Federal Budget Cuts Critical DC Arts Funds

The final FY12 Federal budget compromise contained a damaging cut for District residents. The National Capital Arts and Cultural Affairs program was cut from 9.5 million (FY10) down to 1 million for the current fiscal year.

What Is NCACA, and How Does It Affect DC Artists?

The National Capital Arts and Cultural Affairs Program was created by Congress in 1985 to address the downward pressure of National arts institutions on the local arts economy. It is a critical support to 25 of DC’s largest arts organizations. In 2010 NCACA provided operating support of between $250,000 and $450,000 per year to 25 qualifiying arts organizations in the District. To download a list of the organizations that received NCACA funding in 2010 and the amount of money they received, click here. This NCACA reduction will have a crushing impact on the local arts economy.

Why was NCACA created?

The Arena Stage, Studio Theater, Woolly Mammoth Theater, and others would not exist in their current forms without the National Capitol Arts and Cultural Affairs Program.  In any city the largest arts institutions draw the most focus from foundations, and private funders (including board members.) While Federal arts insitutions including the Smithsonians and Kennedy Center are a great benefit for District residents and the District’s economy, their presence has created a strong downward pressure on the local arts community. They reduce support for local DC arts organizations, not only in foundation dollars, but in board participation and private money.

With no vote in Congress, what can we do about these Federal DC Arts cuts?

Make sure that our local politicians know they’re happening, and that DC’s arts agency, the DC Commission on the Arts and Humanities (DCCAH), needs additional funds to offset their impact. Read additional articles about the NCACA cuts here and here.

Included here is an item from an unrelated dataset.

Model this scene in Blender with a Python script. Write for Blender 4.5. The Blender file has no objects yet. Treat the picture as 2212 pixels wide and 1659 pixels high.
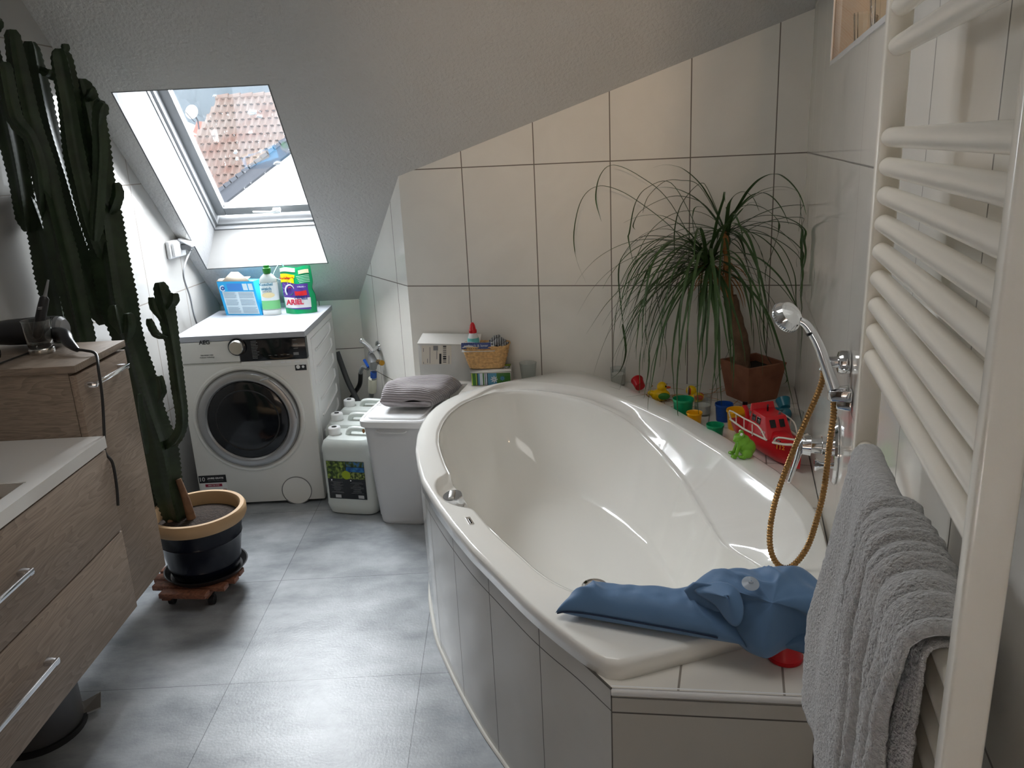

Additional Federal Arts Cuts

President Obama’s FY12 budget proposal released Feburary 14, 2011 contains several cuts for the arts in D.C.  His proposal reduces the National Endowment for the Arts (NEA) budget from 167 million to 145 million, the National Endowment for the Humanities budget from 168 to 146 million. To download a copy of the President’s budget transmittal document, click here. You can find the NEA information on page 123, the NEH information on page 124, and the NCACA information on page 141. The final Federal FY12 included a 20 million reduction from FY11.  NEA money is used to cover administrative expenses, for agency programming, re-granted in state block grants, and re-granted in individual grants. The NEA has not yet released a detailed plan for how the cuts will be accommodated. In FY 11 the DC Commission on the Arts and Humanities received $710,000 from the NEA.

The DC Advocates for the Arts are members of the Americans for the Arts, and while DC does not have representation in Congress, we encourage District residents to participate in National Arts Advocacy Day. Together we can protect Federal funding for the arts.